[GIVEN INFORMATION]

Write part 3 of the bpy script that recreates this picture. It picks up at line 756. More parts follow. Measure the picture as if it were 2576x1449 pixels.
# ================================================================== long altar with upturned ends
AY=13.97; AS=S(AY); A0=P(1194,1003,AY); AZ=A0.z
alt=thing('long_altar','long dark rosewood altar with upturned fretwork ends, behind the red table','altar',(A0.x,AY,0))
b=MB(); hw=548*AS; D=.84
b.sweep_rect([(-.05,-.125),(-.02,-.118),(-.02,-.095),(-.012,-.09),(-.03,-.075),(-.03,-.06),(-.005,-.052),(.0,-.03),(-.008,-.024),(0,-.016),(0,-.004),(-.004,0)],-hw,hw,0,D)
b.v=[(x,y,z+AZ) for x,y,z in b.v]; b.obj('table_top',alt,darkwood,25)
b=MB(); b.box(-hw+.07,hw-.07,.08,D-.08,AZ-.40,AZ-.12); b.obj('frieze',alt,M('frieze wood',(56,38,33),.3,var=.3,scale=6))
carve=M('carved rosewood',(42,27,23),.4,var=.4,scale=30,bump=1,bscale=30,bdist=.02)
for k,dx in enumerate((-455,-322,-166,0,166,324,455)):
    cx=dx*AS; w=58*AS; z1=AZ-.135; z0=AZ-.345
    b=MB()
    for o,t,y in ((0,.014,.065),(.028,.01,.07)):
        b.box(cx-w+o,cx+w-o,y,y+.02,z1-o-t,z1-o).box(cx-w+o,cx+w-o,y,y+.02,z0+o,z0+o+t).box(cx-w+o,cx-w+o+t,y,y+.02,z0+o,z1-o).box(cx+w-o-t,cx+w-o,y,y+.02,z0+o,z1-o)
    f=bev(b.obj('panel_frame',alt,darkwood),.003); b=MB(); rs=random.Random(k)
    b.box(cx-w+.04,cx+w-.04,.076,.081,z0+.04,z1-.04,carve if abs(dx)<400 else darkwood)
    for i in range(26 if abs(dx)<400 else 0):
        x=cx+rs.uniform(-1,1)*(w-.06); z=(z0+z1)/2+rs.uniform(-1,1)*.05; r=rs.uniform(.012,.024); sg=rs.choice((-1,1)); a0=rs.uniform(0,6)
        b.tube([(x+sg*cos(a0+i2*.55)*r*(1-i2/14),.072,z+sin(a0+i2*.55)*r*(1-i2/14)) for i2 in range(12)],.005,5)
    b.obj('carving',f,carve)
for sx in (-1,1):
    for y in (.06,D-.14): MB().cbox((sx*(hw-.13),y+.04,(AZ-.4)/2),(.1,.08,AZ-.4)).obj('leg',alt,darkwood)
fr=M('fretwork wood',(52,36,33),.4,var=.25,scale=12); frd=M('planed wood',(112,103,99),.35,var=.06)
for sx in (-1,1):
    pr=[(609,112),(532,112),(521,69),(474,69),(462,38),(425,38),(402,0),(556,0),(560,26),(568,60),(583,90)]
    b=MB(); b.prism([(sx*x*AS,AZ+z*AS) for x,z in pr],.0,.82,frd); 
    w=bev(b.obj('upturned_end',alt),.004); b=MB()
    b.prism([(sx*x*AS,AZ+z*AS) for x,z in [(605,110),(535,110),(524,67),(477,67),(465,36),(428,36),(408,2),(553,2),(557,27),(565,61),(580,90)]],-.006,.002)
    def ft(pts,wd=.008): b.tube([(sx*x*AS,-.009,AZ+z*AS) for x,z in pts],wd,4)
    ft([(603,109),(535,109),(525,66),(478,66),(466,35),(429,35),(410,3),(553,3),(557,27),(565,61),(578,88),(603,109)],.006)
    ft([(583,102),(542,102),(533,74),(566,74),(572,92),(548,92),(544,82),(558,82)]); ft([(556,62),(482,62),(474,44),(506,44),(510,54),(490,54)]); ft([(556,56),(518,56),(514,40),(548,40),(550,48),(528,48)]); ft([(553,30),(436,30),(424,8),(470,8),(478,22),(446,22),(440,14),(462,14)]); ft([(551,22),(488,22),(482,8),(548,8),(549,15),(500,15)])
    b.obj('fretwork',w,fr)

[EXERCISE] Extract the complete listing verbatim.

[SOLUTION TO THIS EXERCISE]
Write part 3 of the bpy script that recreates this picture. It picks up at line 756. More parts follow. Measure the picture as if it were 2576x1449 pixels.
# ================================================================== long altar with upturned ends
AY=13.97; AS=S(AY); A0=P(1194,1003,AY); AZ=A0.z
alt=thing('long_altar','long dark rosewood altar with upturned fretwork ends, behind the red table','altar',(A0.x,AY,0))
b=MB(); hw=548*AS; D=.84
b.sweep_rect([(-.05,-.125),(-.02,-.118),(-.02,-.095),(-.012,-.09),(-.03,-.075),(-.03,-.06),(-.005,-.052),(.0,-.03),(-.008,-.024),(0,-.016),(0,-.004),(-.004,0)],-hw,hw,0,D)
b.v=[(x,y,z+AZ) for x,y,z in b.v]; b.obj('table_top',alt,darkwood,25)
b=MB(); b.box(-hw+.07,hw-.07,.08,D-.08,AZ-.40,AZ-.12); b.obj('frieze',alt,M('frieze wood',(56,38,33),.3,var=.3,scale=6))
carve=M('carved rosewood',(42,27,23),.4,var=.4,scale=30,bump=1,bscale=30,bdist=.02)
for k,dx in enumerate((-455,-322,-166,0,166,324,455)):
    cx=dx*AS; w=58*AS; z1=AZ-.135; z0=AZ-.345
    b=MB()
    for o,t,y in ((0,.014,.065),(.028,.01,.07)):
        b.box(cx-w+o,cx+w-o,y,y+.02,z1-o-t,z1-o).box(cx-w+o,cx+w-o,y,y+.02,z0+o,z0+o+t).box(cx-w+o,cx-w+o+t,y,y+.02,z0+o,z1-o).box(cx+w-o-t,cx+w-o,y,y+.02,z0+o,z1-o)
    f=bev(b.obj('panel_frame',alt,darkwood),.003); b=MB(); rs=random.Random(k)
    b.box(cx-w+.04,cx+w-.04,.076,.081,z0+.04,z1-.04,carve if abs(dx)<400 else darkwood)
    for i in range(26 if abs(dx)<400 else 0):
        x=cx+rs.uniform(-1,1)*(w-.06); z=(z0+z1)/2+rs.uniform(-1,1)*.05; r=rs.uniform(.012,.024); sg=rs.choice((-1,1)); a0=rs.uniform(0,6)
        b.tube([(x+sg*cos(a0+i2*.55)*r*(1-i2/14),.072,z+sin(a0+i2*.55)*r*(1-i2/14)) for i2 in range(12)],.005,5)
    b.obj('carving',f,carve)
for sx in (-1,1):
    for y in (.06,D-.14): MB().cbox((sx*(hw-.13),y+.04,(AZ-.4)/2),(.1,.08,AZ-.4)).obj('leg',alt,darkwood)
fr=M('fretwork wood',(52,36,33),.4,var=.25,scale=12); frd=M('planed wood',(112,103,99),.35,var=.06)
for sx in (-1,1):
    pr=[(609,112),(532,112),(521,69),(474,69),(462,38),(425,38),(402,0),(556,0),(560,26),(568,60),(583,90)]
    b=MB(); b.prism([(sx*x*AS,AZ+z*AS) for x,z in pr],.0,.82,frd); 
    w=bev(b.obj('upturned_end',alt),.004); b=MB()
    b.prism([(sx*x*AS,AZ+z*AS) for x,z in [(605,110),(535,110),(524,67),(477,67),(465,36),(428,36),(408,2),(553,2),(557,27),(565,61),(580,90)]],-.006,.002)
    def ft(pts,wd=.008): b.tube([(sx*x*AS,-.009,AZ+z*AS) for x,z in pts],wd,4)
    ft([(603,109),(535,109),(525,66),(478,66),(466,35),(429,35),(410,3),(553,3),(557,27),(565,61),(578,88),(603,109)],.006)
    ft([(583,102),(542,102),(533,74),(566,74),(572,92),(548,92),(544,82),(558,82)]); ft([(556,62),(482,62),(474,44),(506,44),(510,54),(490,54)]); ft([(556,56),(518,56),(514,40),(548,40),(550,48),(528,48)]); ft([(553,30),(436,30),(424,8),(470,8),(478,22),(446,22),(440,14),(462,14)]); ft([(551,22),(488,22),(482,8),(548,8),(549,15),(500,15)])
    b.obj('fretwork',w,fr)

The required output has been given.